Wind turbines and the pocketbook
When looking at a wind farm project a person living in the real world looks at two things:
1. How will it affect my pocketbook?
2. How will a project affect the world, that is, what are the ecological effects of a wind farm project? In this tour we will look at the first issue only. Neither issue however is paramount to the other.
I look here at the issue of pocketbooks – that which is in one’s pocketbook and that which is taken out of one’s pocketbook (taxes). Recent tax law changes affect the tax consequences to the wind farm operator and do not ‘directly’ affect the taxes of a landowner.
The U.S. production federal tax credit (PTC)a per-kilowatt hour (kWh) credit for electricity generated by eligible renewable sources, such as wind farms, was first enacted in 1992 and has been extended and modified in the years since. At the end of December 2020, Congress extended the PTC at 60% of the full credit amount or $0.018 per kWh ($18 per megawatt hour) for another year through December 31, 2021. In 2020, the credit was 60% of the full credit amount. Under the new federal PTC legislation, qualifying wind projects must begin construction by December 31, 2021.
Lobbyists for the Farm Bureau and Farmers Union dropped the ball on the 2020 tax rewrite. Nothing was put in the recent revisions addressing federal income tax consequences to landowners.
Without doubt the benefits a wind farm operator receives from the federal tax code affect its profits. And without doubt a developer analyzes its anticipated profits before it offers a landowner a particular formula for production payments or what are sometimes called – royalties. Consideration of the tax consequences to the operator however is not an easy translation for a landowner to make. Various factors and economic projections of a new project will change based on contingencies such as the local project’s prevailing winds and the purchase price an operator secures for its energy production from an energy utility or energy purchaser.
Even under the revised provisions of the federal tax code the landowner is stuck with the ordinary federal income consequences on the landowner’s payments received from an operator. What are the other tax consequences? South Dakota has no income tax on individual income, so royalties won’t be assessed for that purpose. What about real estate taxes? The state created a few years ago a real property tax law commonly referred to as ‘equalization’. What this law equalizes is quite another question. But the practice and policy of the state is not to consider wind turbines and wind farm infrastructure as a taxable asset. The presence of turbines and infrastructure does not change the taxable value of the land on which the infrastructure sits. This principle is rather unique in the tax world.
For tax purposes the state tax code ignores the windmills sitting on the land.

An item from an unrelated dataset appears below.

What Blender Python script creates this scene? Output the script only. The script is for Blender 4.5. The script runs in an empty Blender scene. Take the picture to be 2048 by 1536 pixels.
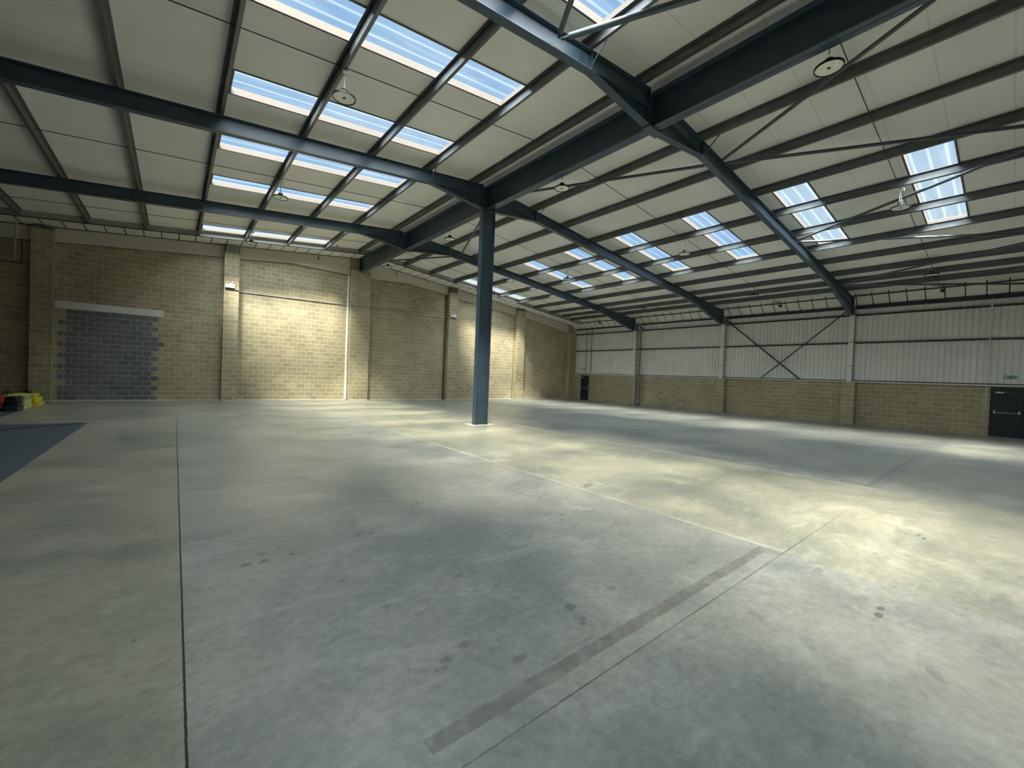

OK. No tax consequences, but what about the projects actual effect on the land? Ag land under the law of equalization is taxed on a complicated formula based on the agricultural production of the land. Does the state tax system consider the effects of production where project infrastructure dots the land in question? No, turbines and turbine foundations, concrete pads, footings, towers, guy wires, support fixtures, anchors, fences, all overhead and underground electrical cables, and all overhead and underground telecommunications cables necessary are not considered for real estate tax purposes. Then the next question is, what are the ag production effects of wind turbines on the land? Each landowner must make their own assessment of this question.
Do the turbines interrupt row crop land productivity or impair grazing access? Lawyers call these questions “factually based issues?”
If you have control or own the land, this pocketbook issue is yours to decide.